What I’m interested in is the reappearance of O. J. Simpson, once a paragon of a certain kind of radicalized virility, as something we might recognize as daddish and Boomer-like, belonging to an aged fraternity of erectile dysfunctioning phallogocentrists. His mishandling of the medium of Twitter plays a hand in this re-envisaging. Here he posts videos—dispatches from his parolee’s purgatory—of himself engaged in what we might consider a region of re-enfranchisement studded, we know, with its delimited freedoms, and therefore recalling in that same nostalgic moment the surfeit of civil dispensations once enjoyed by the man. And incarceration has transmogrified his body, too: In the shaded sports lenses, brimmed hats, and relaxedly splayed collars of polo shirts, Simpson speaks to us from the slackening vessel of a Dad Bod, replete with its breasts and flabs—and approximating, in that way, a more “feminized” body. I want to consider this instance of convergence (of carceral conscription and en-gendering) as something fraught, and potentially revealing; that is, more than coincidental.

I’d like to say, too, that I want this piece to be rather un-self-serious, and maybe even ridiculous. Light of tone and humorous, if I can manage it. Yet I hope for it to retain some essence of rigor—analysis of a figure so emblematic of the kind of broadcast-delayed convulsions happening at the End of History, attributable to the unconscionable incursions of Western powers across the globe in earlier, midcentury decades. . . .

But I exhausted my interest in the same moment that I expressed it. The pitch and its essay became near-duplicate artifacts, the former contained in the latter, as in a kind of gnostic mise en abyme: self-returning replay of sentiment, ideation. The recursion seemed apposite, even convenient, as it corroborated the End as the End—locked and withheld in distinct, uninhabitable temporality unapproachable even by thought, indeed marking the final, impregnable terminus of so many converging vectors of world-historical machination.

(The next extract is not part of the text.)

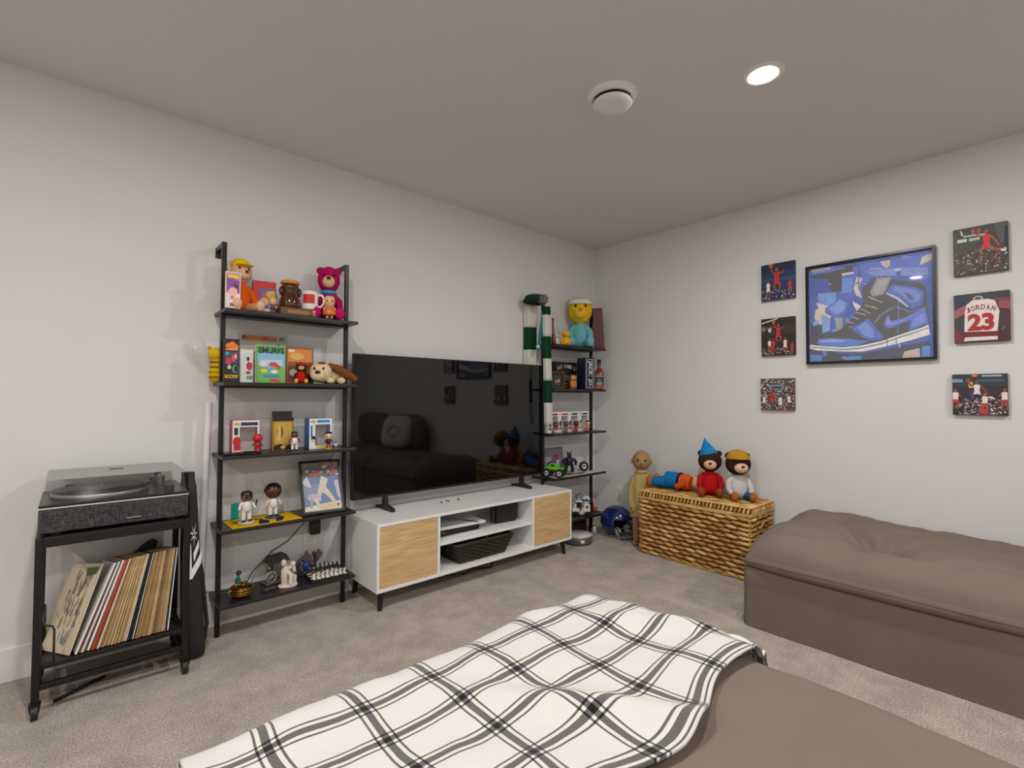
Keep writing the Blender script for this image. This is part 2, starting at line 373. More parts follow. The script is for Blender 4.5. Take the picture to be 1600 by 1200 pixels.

This July 9th marked Simpson’s 72nd birthday, which he commemorated with another video. “I’m celebrating my 33rd annual 39th birthday,” he confesses from the end of a driving stroke of a golf ball. He feigns laughter at his own joke, which strikes as a recursion, too, an instance of semantic solipsism—return once more to the self—describing the limit of progressive speech, communication, interpersonal imbrication. A onetime culture-hero of a liberal democracy, his manner of relationality is unrecognizable, incommunicable. Perhaps Afropessimistically, his ontology finds a temporal/linguistic stymie, exists outside of the distension of event we call chronology. Simpson’s world, then, its histories and futures, ended three decades ago. He was his own arbiter, Horseman of the Apocalypse riding his white Bronco.